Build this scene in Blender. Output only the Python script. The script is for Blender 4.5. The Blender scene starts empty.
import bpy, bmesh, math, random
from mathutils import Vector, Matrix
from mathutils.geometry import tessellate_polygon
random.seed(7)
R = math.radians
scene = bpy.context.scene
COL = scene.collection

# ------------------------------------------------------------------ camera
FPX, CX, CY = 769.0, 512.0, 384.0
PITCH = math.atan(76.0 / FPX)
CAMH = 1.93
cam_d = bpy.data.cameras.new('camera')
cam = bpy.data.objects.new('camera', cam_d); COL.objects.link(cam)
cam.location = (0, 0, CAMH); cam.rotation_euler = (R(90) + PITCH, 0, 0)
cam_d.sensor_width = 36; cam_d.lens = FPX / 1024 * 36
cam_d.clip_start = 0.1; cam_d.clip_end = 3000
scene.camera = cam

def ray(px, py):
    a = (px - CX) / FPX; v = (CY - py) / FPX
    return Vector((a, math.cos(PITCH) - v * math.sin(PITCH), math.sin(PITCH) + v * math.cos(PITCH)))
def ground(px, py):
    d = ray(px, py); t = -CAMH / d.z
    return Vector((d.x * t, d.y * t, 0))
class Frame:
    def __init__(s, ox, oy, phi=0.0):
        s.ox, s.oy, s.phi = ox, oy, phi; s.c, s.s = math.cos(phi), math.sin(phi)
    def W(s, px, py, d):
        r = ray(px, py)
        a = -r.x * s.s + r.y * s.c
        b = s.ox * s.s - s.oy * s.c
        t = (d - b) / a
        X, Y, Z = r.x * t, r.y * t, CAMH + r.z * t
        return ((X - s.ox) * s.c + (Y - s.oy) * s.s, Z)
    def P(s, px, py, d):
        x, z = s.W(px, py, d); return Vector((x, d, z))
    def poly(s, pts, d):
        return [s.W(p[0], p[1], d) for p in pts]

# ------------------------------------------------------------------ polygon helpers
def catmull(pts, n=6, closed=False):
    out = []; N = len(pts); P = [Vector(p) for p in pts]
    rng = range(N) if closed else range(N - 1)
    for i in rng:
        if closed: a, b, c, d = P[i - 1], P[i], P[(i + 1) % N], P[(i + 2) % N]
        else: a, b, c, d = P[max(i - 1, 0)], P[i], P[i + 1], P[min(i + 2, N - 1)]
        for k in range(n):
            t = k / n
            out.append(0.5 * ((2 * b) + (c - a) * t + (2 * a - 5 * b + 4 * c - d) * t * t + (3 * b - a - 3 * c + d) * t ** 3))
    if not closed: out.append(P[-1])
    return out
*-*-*
» **To be done**
Set down the listing in full, keeping every word exactly as it is.

» **Task solution**
Build this scene in Blender. Output only the Python script. The script is for Blender 4.5. The Blender scene starts empty.
import bpy, bmesh, math, random
from mathutils import Vector, Matrix
from mathutils.geometry import tessellate_polygon
random.seed(7)
R = math.radians
scene = bpy.context.scene
COL = scene.collection

# ------------------------------------------------------------------ camera
FPX, CX, CY = 769.0, 512.0, 384.0
PITCH = math.atan(76.0 / FPX)
CAMH = 1.93
cam_d = bpy.data.cameras.new('camera')
cam = bpy.data.objects.new('camera', cam_d); COL.objects.link(cam)
cam.location = (0, 0, CAMH); cam.rotation_euler = (R(90) + PITCH, 0, 0)
cam_d.sensor_width = 36; cam_d.lens = FPX / 1024 * 36
cam_d.clip_start = 0.1; cam_d.clip_end = 3000
scene.camera = cam

def ray(px, py):
    a = (px - CX) / FPX; v = (CY - py) / FPX
    return Vector((a, math.cos(PITCH) - v * math.sin(PITCH), math.sin(PITCH) + v * math.cos(PITCH)))
def ground(px, py):
    d = ray(px, py); t = -CAMH / d.z
    return Vector((d.x * t, d.y * t, 0))
class Frame:
    def __init__(s, ox, oy, phi=0.0):
        s.ox, s.oy, s.phi = ox, oy, phi; s.c, s.s = math.cos(phi), math.sin(phi)
    def W(s, px, py, d):
        r = ray(px, py)
        a = -r.x * s.s + r.y * s.c
        b = s.ox * s.s - s.oy * s.c
        t = (d - b) / a
        X, Y, Z = r.x * t, r.y * t, CAMH + r.z * t
        return ((X - s.ox) * s.c + (Y - s.oy) * s.s, Z)
    def P(s, px, py, d):
        x, z = s.W(px, py, d); return Vector((x, d, z))
    def poly(s, pts, d):
        return [s.W(p[0], p[1], d) for p in pts]

# ------------------------------------------------------------------ polygon helpers
def catmull(pts, n=6, closed=False):
    out = []; N = len(pts); P = [Vector(p) for p in pts]
    rng = range(N) if closed else range(N - 1)
    for i in rng:
        if closed: a, b, c, d = P[i - 1], P[i], P[(i + 1) % N], P[(i + 2) % N]
        else: a, b, c, d = P[max(i - 1, 0)], P[i], P[i + 1], P[min(i + 2, N - 1)]
        for k in range(n):
            t = k / n
            out.append(0.5 * ((2 * b) + (c - a) * t + (2 * a - 5 * b + 4 * c - d) * t * t + (3 * b - a - 3 * c + d) * t ** 3))
    if not closed: out.append(P[-1])
    return out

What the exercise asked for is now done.